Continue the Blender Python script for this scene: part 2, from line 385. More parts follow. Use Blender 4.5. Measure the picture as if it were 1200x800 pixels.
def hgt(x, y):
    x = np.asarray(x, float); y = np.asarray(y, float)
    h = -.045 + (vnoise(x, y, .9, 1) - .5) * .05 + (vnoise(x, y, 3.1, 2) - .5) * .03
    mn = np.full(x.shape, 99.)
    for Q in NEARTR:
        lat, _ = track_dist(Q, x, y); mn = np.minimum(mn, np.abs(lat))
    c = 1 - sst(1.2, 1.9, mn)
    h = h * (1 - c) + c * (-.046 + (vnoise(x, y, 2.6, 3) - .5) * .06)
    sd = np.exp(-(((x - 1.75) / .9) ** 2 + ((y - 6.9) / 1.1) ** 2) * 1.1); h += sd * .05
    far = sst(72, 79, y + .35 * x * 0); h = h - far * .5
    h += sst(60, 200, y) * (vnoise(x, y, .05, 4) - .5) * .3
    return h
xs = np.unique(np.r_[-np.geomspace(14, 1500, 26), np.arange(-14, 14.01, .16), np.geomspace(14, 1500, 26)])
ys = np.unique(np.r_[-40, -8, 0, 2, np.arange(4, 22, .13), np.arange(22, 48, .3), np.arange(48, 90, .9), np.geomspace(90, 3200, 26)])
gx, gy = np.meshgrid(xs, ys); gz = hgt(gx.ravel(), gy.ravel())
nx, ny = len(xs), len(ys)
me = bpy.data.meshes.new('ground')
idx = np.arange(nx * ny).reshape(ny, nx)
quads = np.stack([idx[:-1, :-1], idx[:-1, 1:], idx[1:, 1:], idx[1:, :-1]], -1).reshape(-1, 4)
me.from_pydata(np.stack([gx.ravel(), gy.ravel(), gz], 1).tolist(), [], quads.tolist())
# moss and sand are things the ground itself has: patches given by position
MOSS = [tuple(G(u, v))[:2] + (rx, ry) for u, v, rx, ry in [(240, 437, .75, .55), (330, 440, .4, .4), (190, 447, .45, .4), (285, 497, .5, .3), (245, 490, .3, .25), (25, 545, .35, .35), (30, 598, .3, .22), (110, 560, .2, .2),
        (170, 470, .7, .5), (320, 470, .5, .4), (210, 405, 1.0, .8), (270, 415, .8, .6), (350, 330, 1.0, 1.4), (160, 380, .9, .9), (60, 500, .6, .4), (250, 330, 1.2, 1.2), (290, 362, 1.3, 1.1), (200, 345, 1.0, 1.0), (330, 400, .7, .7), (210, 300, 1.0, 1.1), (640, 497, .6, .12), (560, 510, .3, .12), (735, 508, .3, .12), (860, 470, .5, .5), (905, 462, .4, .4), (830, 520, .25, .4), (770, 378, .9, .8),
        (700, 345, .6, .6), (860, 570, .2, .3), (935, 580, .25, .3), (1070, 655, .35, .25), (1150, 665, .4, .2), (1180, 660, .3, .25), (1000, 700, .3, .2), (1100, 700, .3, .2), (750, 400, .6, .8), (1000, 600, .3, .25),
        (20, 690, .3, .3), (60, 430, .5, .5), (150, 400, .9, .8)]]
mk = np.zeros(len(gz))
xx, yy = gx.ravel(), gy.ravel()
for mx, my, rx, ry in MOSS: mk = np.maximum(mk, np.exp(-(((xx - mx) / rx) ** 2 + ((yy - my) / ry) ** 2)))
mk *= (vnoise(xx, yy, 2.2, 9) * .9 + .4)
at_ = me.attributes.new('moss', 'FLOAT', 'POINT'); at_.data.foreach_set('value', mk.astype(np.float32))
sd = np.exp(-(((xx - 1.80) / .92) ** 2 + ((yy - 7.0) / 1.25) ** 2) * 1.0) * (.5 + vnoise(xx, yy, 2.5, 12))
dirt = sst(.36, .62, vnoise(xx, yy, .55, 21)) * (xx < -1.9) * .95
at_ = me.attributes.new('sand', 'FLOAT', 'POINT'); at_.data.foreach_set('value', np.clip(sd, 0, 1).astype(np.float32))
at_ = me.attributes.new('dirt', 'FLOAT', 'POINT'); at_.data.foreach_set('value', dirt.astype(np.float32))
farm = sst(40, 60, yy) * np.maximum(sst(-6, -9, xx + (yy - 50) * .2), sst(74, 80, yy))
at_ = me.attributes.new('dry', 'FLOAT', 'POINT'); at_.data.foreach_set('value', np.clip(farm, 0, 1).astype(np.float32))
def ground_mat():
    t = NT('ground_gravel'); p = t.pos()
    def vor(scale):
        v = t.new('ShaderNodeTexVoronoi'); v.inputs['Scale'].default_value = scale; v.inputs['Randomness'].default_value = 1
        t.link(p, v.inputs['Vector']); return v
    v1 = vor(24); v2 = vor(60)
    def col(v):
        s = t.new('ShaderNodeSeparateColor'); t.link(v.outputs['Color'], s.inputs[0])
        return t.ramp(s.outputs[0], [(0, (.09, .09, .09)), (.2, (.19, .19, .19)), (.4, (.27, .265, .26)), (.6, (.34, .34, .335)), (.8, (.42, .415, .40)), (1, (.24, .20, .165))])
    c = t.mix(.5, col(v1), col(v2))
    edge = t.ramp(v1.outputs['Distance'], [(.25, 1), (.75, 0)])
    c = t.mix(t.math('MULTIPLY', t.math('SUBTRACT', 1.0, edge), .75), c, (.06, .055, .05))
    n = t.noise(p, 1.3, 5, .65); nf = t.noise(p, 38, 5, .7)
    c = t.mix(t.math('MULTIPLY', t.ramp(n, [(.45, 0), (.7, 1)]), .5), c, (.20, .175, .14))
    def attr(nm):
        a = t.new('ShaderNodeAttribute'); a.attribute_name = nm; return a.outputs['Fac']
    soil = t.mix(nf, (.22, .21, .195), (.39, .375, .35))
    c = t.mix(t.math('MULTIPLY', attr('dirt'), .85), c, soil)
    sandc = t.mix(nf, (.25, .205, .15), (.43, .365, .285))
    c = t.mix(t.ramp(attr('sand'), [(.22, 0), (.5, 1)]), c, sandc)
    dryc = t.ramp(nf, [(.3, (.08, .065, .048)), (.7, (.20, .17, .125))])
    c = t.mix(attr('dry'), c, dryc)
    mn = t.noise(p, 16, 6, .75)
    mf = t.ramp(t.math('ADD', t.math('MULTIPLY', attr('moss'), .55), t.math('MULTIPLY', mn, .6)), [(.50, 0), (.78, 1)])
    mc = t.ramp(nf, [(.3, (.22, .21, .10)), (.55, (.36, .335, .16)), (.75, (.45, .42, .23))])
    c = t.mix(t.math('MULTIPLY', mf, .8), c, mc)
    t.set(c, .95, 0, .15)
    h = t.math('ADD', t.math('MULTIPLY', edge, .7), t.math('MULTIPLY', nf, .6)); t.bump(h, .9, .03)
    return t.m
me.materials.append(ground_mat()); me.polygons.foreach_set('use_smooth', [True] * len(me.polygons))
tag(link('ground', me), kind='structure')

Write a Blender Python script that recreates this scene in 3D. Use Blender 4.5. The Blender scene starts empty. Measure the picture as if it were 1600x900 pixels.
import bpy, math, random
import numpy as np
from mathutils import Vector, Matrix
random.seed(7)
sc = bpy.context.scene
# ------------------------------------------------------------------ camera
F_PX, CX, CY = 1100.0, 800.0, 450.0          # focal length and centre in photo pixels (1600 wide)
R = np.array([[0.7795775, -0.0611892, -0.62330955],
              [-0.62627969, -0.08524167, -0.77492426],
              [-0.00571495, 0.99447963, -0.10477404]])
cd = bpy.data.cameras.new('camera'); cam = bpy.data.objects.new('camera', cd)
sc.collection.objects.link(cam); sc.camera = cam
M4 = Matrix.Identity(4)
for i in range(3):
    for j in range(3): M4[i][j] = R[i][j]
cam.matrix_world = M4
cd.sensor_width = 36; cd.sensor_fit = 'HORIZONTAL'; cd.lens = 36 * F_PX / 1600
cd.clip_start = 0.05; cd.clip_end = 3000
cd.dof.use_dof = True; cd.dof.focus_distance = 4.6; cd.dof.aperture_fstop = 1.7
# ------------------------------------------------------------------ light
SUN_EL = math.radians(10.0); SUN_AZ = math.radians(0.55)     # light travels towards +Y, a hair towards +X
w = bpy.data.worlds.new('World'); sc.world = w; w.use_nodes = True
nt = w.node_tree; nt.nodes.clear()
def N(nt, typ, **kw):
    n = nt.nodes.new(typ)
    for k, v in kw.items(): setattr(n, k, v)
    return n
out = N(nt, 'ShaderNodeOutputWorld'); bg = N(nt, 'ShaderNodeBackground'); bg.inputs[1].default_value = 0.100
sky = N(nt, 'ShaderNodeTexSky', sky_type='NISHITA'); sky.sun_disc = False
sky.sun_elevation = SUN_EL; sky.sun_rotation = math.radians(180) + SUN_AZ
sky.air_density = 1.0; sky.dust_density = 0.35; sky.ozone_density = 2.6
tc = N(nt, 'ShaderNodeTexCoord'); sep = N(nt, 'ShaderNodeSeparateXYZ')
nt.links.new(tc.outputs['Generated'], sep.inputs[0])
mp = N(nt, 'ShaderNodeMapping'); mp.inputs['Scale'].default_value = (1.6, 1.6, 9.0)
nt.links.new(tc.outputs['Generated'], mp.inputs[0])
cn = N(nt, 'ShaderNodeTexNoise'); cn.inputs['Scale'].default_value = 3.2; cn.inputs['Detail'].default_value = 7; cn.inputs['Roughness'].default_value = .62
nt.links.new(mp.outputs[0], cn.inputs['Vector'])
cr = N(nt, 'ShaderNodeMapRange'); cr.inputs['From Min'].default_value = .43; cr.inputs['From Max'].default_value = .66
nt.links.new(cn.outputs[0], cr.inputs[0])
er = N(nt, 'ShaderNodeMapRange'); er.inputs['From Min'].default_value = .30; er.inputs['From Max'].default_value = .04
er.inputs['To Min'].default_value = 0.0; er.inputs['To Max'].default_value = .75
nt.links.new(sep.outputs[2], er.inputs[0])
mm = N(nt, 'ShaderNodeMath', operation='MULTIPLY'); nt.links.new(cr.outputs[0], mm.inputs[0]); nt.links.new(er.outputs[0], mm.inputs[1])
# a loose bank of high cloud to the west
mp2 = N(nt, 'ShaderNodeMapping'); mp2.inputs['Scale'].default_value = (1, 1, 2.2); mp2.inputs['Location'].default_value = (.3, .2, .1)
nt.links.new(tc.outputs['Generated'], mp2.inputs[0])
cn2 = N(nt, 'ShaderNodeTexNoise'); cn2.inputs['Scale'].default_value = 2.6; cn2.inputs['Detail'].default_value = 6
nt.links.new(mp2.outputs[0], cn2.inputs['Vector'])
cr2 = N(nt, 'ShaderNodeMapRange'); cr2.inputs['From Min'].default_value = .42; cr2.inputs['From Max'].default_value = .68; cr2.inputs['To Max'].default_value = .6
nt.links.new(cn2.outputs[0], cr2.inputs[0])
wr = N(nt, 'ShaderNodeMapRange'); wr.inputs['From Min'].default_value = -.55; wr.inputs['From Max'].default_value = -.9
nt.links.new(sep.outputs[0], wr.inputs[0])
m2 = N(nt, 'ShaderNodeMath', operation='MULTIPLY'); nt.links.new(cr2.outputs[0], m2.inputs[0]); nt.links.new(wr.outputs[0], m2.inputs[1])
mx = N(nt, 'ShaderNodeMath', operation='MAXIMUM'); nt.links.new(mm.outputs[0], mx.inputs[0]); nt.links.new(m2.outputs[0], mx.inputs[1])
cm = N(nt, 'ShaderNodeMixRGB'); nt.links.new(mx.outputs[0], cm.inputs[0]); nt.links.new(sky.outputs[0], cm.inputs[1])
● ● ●
WRITTEN EXERCISE>
Of the lines in the listing, how many hold the word "Measure"? Nothing but the number is needed.

TASK ANSWER>
2